Next Book?

As I try to decide on my next book (I need something light to accompany the Gandhi book), I’ve been testing the waters with a few others. I’d like a combination of travel, humour, and trains, if possible. I’m eyeing Bill Bryson’s book Notes from a Big Country and Paul Theroux’s Ghost Train to the Eastern Star. I have two other Theroux books to finish that I started years ago, but what can I say, I don’t always take kindly to cantankerousness. Telling things as they are is one thing, but how does someone dislike people and places so much when they travel? There’s also a copy of Cobra Road: Khyber to Cape Comorin by British journalist Trevor Fishlock that I bought at The Lantern in DC, and started ages ago as well— see the pattern? — and which I should probably pick up again. For dipping in, I also have Anupama Chopra’s book on Shah Rukh Khan (and Hindi cinema), King of Bollywood, which I had no clear motivation for picking up except idle curiosity. I liked Shah Rukh in the 90s, when he was unabashed, willing to fool around on screen, and take risks. All that changed with the arrival of certain megalomaniacs, and the less said about his films since then, the better.

Finishing Around India in 80 Trains has left a massive void in my days. I didn’t know what to do with my break yesterday. I looked forward to the comfort of curling up with a train journey I didn’t have to make while I was reading the book, which I now miss. Travel is fun, yes, but sometimes the stress of worrying about hygiene on a train can also make you wonder why you abandoned the comfort of your home. That said, travelling in the times of hand sanitiser is a vast improvement to the way things were in the nineties.

One of the fun things about train travel is untying homemade food from its secure banana or leaf packets. The idlis carry a mild leafy scent, the molagapodi is thankfully tamed into mildness, and the tamarind rice bursts onto the scene with a lovely tang to combat the unadventurous quiet of the idlis. Potato chips are pulled out, and a decent interval later, chocolate or biscuits or wafers make an appearance. We partly travel to eat.

A couple of days after we were married, G. and I went on temple trips with our families. One of the aunts, who loves to cook and feed people, gave us enough food for several journeys. Tamarind rice, fried potato curry, and curd rice joined some idlis my mother had innocently packed, not knowing the extent of their generosity. We had never eaten so much on an overnight train trip and that journey is still talked of with awe.

Which reminds me, Food and Faith by Shoba Narayan is another book on the list!

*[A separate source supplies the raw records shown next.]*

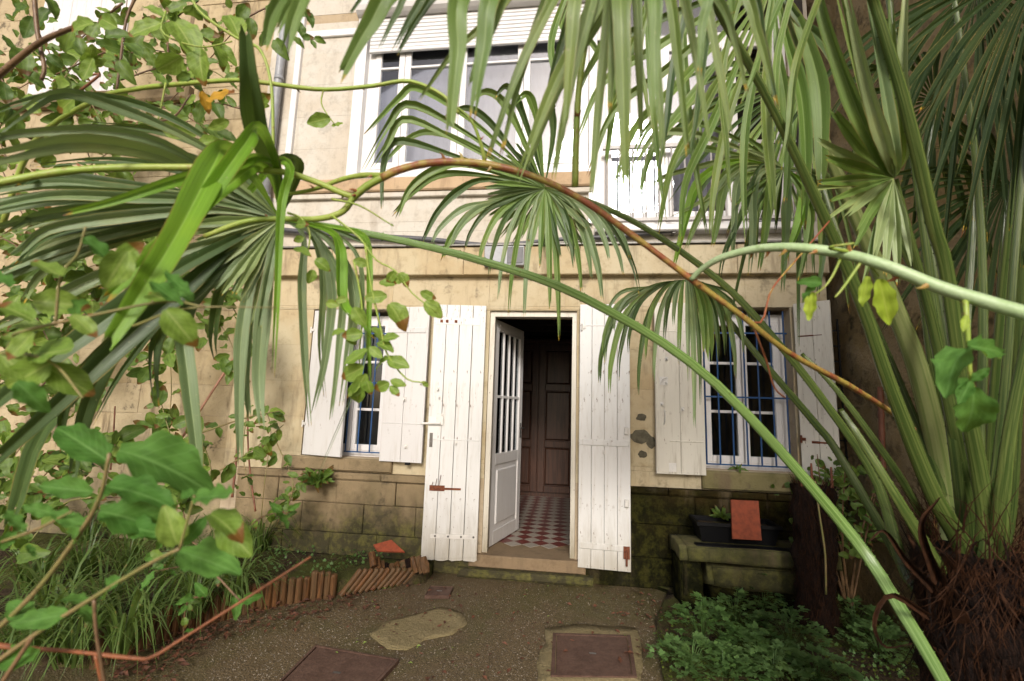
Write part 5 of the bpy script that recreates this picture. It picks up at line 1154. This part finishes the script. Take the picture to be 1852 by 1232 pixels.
for bx, by, tx, ty, k in ((168, 890, 70, 878, 'shrub'), (190, 880, 310, 892, 'shrub'), (196, 835, 95, 762, 'shrub'), (215, 815, 385, 856, 'shrub'), (152, 950, 95, 930, 'shrub'), (145, 955, 112, 985, 'shrub'), (180, 925, 310, 945, 'shrub'), (210, 945, 300, 975, 'shrub'), (330, 985, 372, 935, 'shrub'), (325, 996, 434, 1035, 'shrub'), (220, 1050, 162, 1075, 'shrub'),
                          (140, 1100, 185, 1125, 'shrub'), (125, 1110, 30, 1130, 'shrub'), (352, 898, 430, 905, 'shrub'), (352, 895, 300, 905, 'shrub'), (400, 940, 450, 1005, 'rose'), (30, 960, -10, 1000, 'shrub'), (50, 985, 60, 1010, 'shrub'), (320, 985, 300, 925, 'rose'), (380, 930, 440, 960, 'rose'), (100, 930, 40, 915, 'shrub'), (10, 925, 40, 965, 'shrub'),
                          (60, 580, -10, 540, 'rose'), (60, 600, 20, 650, 'rose'), (60, 545, 150, 550, 'rose'), (130, 570, 175, 610, 'rose'), (60, 640, 145, 640, 'rose'), (80, 660, 170, 715, 'rose'), (95, 655, 10, 700, 'rose'), (40, 620, 0, 590, 'rose'), (300, 545, 262, 520, 'rose'), (300, 560, 352, 622, 'rose'), (270, 510, 330, 550, 'shrub'), (110, 500, 60, 470, 'rose'), (150, 430, 210, 470, 'shrub'), (160, 545, 110, 580, 'shrub'),
                          (30, 690, 80, 740, 'shrub'), (20, 520, -30, 480, 'shrub'), (230, 455, 190, 520, 'rose'), (210, 470, 260, 440, 'rose'), (350, 545, 310, 520, 'shrub'), (340, 530, 300, 500, 'shrub'), (0, 640, 60, 690, 'rose'), (60, 1120, 10, 1085, 'shrub'), (70, 1180, -10, 1200, 'shrub'), (160, 1090, 110, 1075, 'shrub')):
    pleaf(rs_, k, bx, by, tx, ty, .60 + rl_.uniform(-.04, .05), wr=1.0, roll=rl_.uniform(-.45, .45))
tw = plant('bare_twig', 'bent orange brown bare twig in front of the log edging', 'twig', D(-40, 1180, .62).xy.to_3d())
stem(tw, [(-60, 1160, .66), (40, 1172, .66), (130, 1178, .66), (240, 1190, .66), (275, 1188, .66), (330, 1155, .67), (430, 1092, .69), (562, 1007, .72)], 8, 3.5, 'twig_or', 'stem', 40, 0, .6)
stem(tw, [(172, 1182, .66), (185, 1240, .66)], 6, 6, 'twig_or', 'side_twig', 6)

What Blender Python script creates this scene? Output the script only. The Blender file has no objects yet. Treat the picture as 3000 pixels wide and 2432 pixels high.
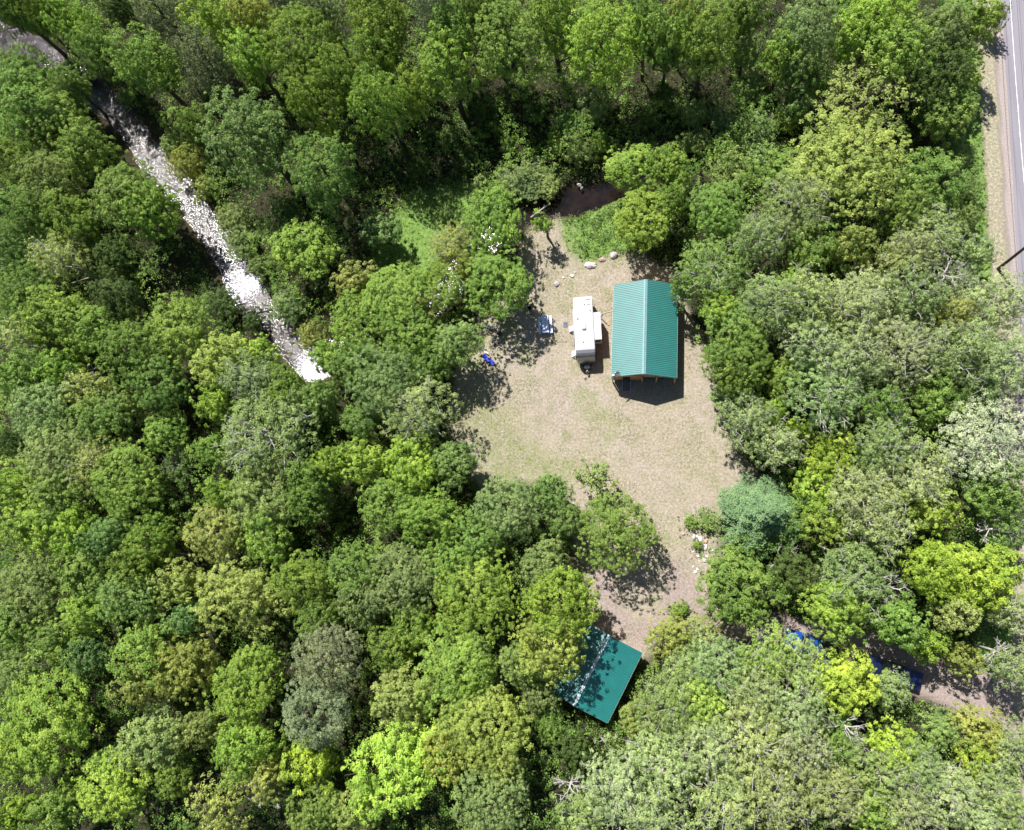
import bpy, bmesh, math, random
import numpy as np
from mathutils import Vector, Matrix, Quaternion

scn = bpy.context.scene
COL = scn.collection
rad = math.radians

# ------------------------------------------------------------------ camera
F, CH = 2250.0, 95.0                                   # focal length in photo pixels, height of the drone
def cam_axes(nx, ny):
    d = np.array([nx-1500.0, -(ny-1216.0), -F]); d /= np.linalg.norm(d)
    Z = -d; X = np.array([1.0, 0, 0]); X = X-(X@Z)*Z; X /= np.linalg.norm(X)
    return np.array([X, np.cross(Z, X), Z])
RM = cam_axes(1850, 1640)
cd = bpy.data.cameras.new('camera'); cam = bpy.data.objects.new('camera', cd); COL.objects.link(cam)
cd.sensor_width = 36; cd.lens = F/3000*36; cd.clip_start = 1; cd.clip_end = 6000
M4 = Matrix([list(map(float, r)) for r in RM]).to_4x4(); M4.translation = (0, 0, CH)
cam.matrix_world = M4
scn.camera = cam

# ------------------------------------------------------------------ light
SUNV = Vector((0.30, -0.585, -1)).normalized()         # the way the sunlight travels
world = bpy.data.worlds.new("World"); scn.world = world; world.use_nodes = True
nt = world.node_tree; nt.nodes.clear()
sky = nt.nodes.new('ShaderNodeTexSky'); sky.sky_type = 'NISHITA'; sky.sun_disc = False
sky.sun_elevation = math.asin(-SUNV.z); sky.sun_rotation = math.atan2(-SUNV.x, -SUNV.y)
sky.air_density = 1.0; sky.dust_density = 0.6; sky.ozone_density = 1.0
bg = nt.nodes.new('ShaderNodeBackground'); bg.inputs[1].default_value = 0.05
wo = nt.nodes.new('ShaderNodeOutputWorld')
nt.links.new(sky.outputs[0], bg.inputs[0]); nt.links.new(bg.outputs[0], wo.inputs[0])
sd = bpy.data.lights.new('sun', 'SUN'); sd.energy = 4.8; sd.angle = rad(0.53); sd.color = (1.0, 0.965, 0.90)
sun = bpy.data.objects.new('sun', sd); COL.objects.link(sun)
sun.rotation_euler = SUNV.to_track_quat('-Z', 'Y').to_euler()
scn.view_settings.view_transform = 'Standard'; scn.view_settings.look = 'None'
scn.view_settings.gamma = 1; scn.view_settings.exposure = 1.0
scn.cycles.max_bounces = 6; scn.cycles.diffuse_bounces = 3; scn.cycles.glossy_bounces = 2
scn.cycles.transmission_bounces = 3; scn.cycles.transparent_max_bounces = 4

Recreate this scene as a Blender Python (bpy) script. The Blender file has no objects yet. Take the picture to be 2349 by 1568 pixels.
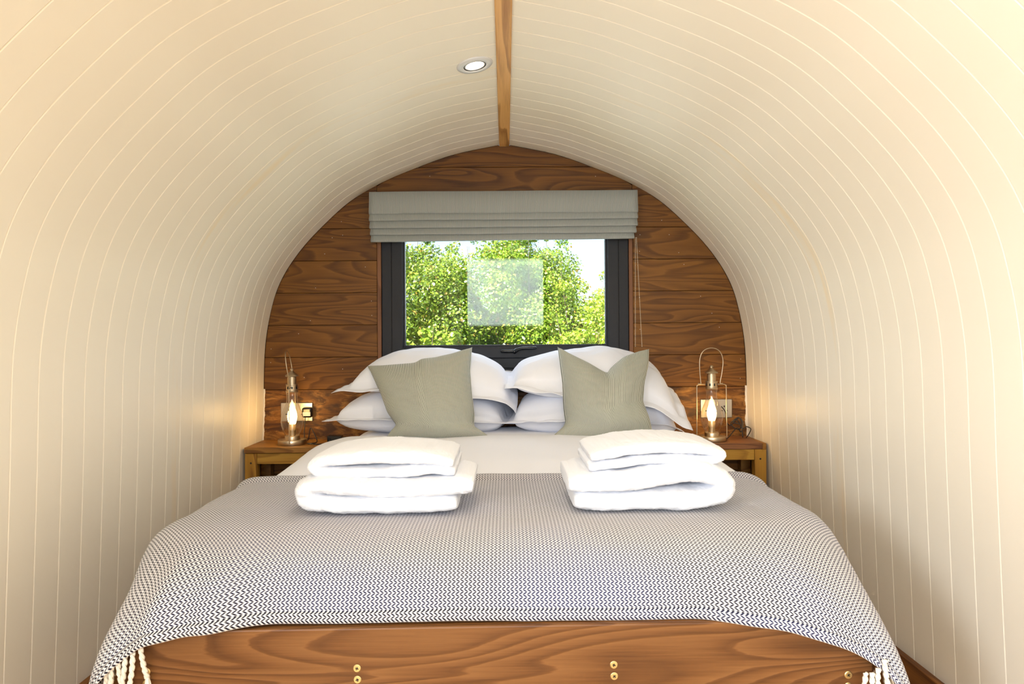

Narayan explores the relationship between food and faith, exploring the offerings at different places of worship as she goes along. And this, in turn, brings to mind Temple Tales: Secrets and Stories from India’s Sacred Places by Sudha G Tilak, in which she explores different temples, their legends, stories, and sometimes prasadam.

So much to read and I don’t know where to begin! I often struggle to commit to a book — but when it has my attention, I don’t want to let go. Hopefully, I can make up mind soon.